Veronica’s pretensions loom larger than when Ms. Harden played her, and she’s more obviously domineering. What makes Ms. McTeer’s version of her so funny is how hard she tries to keep those traits in check, at least with company in the house, and how abysmally she fails. Ms. Liu, best known as a vulpine sexpot in action movies (“Kill Bill,” “Charlie’s Angels”) and on the television series “Ally McBeal,” generates a similar internal friction as the ostensibly meek Annette, a money manager who is married to Alan. When Annette and Veronica each experience a sort of internal combustion, it seems absolutely inevitable.

Ditto for Mr. Baker, a specialist in self-torturing neurotics (remember his devastatingly on-target pedophile in Todd Solondz’s film “Happiness”?), who here transforms the alpha-male Alan into a nervous breakdown waiting to happen (though you don’t realize how predestined it was until it does). And Mr. Daniels embraces his inner bearishness with a piquant combination of the submissively gentle and the dangerously feral.
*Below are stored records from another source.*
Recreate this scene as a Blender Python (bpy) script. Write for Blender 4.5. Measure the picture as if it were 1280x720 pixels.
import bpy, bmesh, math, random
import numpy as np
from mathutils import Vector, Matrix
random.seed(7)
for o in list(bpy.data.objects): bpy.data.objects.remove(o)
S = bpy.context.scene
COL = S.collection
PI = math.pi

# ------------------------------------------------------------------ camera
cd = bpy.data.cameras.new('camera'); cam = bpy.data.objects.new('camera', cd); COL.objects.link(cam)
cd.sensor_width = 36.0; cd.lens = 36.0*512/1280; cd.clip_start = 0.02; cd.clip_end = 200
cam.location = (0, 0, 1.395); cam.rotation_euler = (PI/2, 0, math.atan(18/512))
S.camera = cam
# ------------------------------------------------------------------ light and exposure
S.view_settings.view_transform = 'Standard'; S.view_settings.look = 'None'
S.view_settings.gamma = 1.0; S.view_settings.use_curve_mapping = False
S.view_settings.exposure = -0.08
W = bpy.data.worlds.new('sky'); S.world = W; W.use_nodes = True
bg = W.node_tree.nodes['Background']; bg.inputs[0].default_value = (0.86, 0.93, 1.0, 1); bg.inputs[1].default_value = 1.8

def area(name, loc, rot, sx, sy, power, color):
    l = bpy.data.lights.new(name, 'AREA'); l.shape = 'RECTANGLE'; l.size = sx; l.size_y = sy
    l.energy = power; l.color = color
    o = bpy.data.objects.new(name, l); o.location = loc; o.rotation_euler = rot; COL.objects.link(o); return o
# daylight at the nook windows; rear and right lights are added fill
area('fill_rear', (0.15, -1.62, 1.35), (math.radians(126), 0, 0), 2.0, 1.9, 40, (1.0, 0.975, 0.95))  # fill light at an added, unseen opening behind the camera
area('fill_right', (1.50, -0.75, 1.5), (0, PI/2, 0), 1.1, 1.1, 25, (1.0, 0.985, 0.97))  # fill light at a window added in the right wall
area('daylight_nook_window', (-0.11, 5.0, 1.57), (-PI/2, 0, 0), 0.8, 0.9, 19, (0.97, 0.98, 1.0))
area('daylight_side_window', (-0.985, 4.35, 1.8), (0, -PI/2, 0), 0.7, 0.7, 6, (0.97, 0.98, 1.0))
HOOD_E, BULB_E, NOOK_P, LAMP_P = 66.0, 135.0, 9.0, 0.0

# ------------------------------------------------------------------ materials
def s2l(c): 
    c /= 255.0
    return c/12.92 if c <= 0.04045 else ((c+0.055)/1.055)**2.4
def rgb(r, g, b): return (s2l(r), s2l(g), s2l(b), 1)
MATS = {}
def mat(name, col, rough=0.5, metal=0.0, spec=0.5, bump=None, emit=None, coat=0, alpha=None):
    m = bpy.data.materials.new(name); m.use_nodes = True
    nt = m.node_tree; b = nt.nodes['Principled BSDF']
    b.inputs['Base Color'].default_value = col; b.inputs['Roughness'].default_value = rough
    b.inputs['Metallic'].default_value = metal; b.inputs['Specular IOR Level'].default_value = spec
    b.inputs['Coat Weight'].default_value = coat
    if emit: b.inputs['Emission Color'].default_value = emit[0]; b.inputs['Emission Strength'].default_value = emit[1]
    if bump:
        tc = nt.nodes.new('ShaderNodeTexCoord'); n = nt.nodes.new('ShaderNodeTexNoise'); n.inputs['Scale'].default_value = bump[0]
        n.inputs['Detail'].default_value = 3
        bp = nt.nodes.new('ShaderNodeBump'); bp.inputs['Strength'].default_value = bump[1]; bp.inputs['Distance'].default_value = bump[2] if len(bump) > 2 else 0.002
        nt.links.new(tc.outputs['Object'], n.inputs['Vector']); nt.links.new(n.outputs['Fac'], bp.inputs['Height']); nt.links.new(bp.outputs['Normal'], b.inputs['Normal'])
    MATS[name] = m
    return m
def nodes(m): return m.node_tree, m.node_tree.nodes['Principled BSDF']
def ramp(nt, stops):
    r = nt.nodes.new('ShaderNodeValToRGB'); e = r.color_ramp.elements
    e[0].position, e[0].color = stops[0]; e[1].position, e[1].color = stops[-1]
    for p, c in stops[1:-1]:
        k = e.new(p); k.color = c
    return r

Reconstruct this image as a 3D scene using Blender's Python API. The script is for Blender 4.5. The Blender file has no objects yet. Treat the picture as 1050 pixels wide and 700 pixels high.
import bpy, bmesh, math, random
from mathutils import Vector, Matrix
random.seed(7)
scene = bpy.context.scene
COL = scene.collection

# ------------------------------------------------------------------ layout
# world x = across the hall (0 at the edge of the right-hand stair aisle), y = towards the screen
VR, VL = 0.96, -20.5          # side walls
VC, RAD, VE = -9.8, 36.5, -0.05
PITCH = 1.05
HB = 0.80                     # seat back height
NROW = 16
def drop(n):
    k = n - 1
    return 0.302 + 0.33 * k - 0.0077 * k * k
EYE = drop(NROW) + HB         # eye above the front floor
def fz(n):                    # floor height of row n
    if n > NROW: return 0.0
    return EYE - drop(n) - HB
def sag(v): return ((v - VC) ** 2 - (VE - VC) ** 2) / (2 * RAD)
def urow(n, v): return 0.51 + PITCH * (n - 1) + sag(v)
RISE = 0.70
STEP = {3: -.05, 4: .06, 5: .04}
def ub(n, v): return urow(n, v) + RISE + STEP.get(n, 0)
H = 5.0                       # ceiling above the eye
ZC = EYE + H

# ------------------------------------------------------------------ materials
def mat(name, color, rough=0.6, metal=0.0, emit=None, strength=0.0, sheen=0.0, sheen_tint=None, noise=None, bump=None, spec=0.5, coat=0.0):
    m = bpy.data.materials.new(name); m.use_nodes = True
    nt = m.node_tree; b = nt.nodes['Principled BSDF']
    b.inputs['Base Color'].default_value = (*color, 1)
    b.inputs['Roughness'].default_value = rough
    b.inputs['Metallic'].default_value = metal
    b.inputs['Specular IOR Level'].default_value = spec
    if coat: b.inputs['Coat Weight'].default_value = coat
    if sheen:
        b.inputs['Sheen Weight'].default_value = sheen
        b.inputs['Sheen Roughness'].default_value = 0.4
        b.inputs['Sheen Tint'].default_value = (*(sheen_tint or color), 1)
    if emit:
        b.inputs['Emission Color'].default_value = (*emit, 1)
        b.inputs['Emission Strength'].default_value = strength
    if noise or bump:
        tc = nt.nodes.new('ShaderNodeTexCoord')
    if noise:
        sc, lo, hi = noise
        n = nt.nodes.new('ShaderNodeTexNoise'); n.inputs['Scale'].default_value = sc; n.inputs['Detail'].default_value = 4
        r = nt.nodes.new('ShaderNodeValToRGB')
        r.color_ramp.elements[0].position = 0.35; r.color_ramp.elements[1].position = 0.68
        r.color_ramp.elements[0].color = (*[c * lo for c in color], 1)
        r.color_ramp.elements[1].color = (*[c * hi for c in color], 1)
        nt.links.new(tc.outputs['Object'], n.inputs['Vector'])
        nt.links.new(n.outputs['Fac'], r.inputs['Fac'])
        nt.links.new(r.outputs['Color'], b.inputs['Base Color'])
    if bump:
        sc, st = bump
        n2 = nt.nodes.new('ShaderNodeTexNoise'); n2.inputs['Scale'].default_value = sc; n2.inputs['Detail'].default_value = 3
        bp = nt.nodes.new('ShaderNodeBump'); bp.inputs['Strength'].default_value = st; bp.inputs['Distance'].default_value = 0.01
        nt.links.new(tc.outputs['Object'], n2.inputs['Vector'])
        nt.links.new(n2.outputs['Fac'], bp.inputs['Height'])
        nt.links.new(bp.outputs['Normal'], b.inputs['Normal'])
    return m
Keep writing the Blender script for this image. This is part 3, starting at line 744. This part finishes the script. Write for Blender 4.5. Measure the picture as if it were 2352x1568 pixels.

I suppose you could say that this “Carnage” is more exaggeratedly theatrical than the first Broadway version, and that the artificiality of the play’s construction is slightly more evident. But I’ve never taken claims for Ms. Reza’s profundity as a writer very seriously. And in some ways, precisely because it’s so overtly farcical, the play is even funnier now, even if it doesn’t sound its more somber notes as fully.

“The 39 Steps” also feels a degree or two broader than when I saw it on Broadway. That may be partly because its theater at New World Stages (where it joins another Broadway transplant, “Avenue Q”) is smaller than the American Airlines Theater, where it opened in 2008. But starting with the show’s hero — Mr. Behlmann as a dashing, London-based man of leisure who finds himself caught up in an international spy scheme — everyone seems to be acting in boldface italics.

At first, I thought it might all be a bit much. But this exaggeration of style turns out to be matched by an enhanced feeling of the pure joy of performing, of using the most basic tools of theater to create a complete and intricate universe. That the audience is now closer to the actors — and even more aware of the hoary old tricks used to simulate cinematic scenes of moving trains and cross-country chases — only increases the feeling of complicity in the ridiculous, wondrous act of make-believe that is theater.

The body heat generated by the company warps the air as its members go through physical exertions as demanding, in their way, as those imposed on Twyla Tharp’s dancers. This is particularly true for Mr. Jackson and Mr. Folmar, who happily play too many roles to count, often juggling several of them in a single minute.

As the show’s assorted heroines, Ms. MacCluggage finds the aggression factor in both femme fatality and icy virginity. But I left with a special fondness for Mr. Behlmann, who managed to preserve a classic English sang-froid even when dripping sweat.

I caught both these productions on the same day, in matinee and evening performances, and I highly recommend the double bill. I don’t know about you, but springtime in New York — with its concentrated pollen and zigzag temperatures — makes me giddy, dopey and a little giggly. That’s the perfect state of mind for revisiting “God of Carnage” and “The 39 Steps.”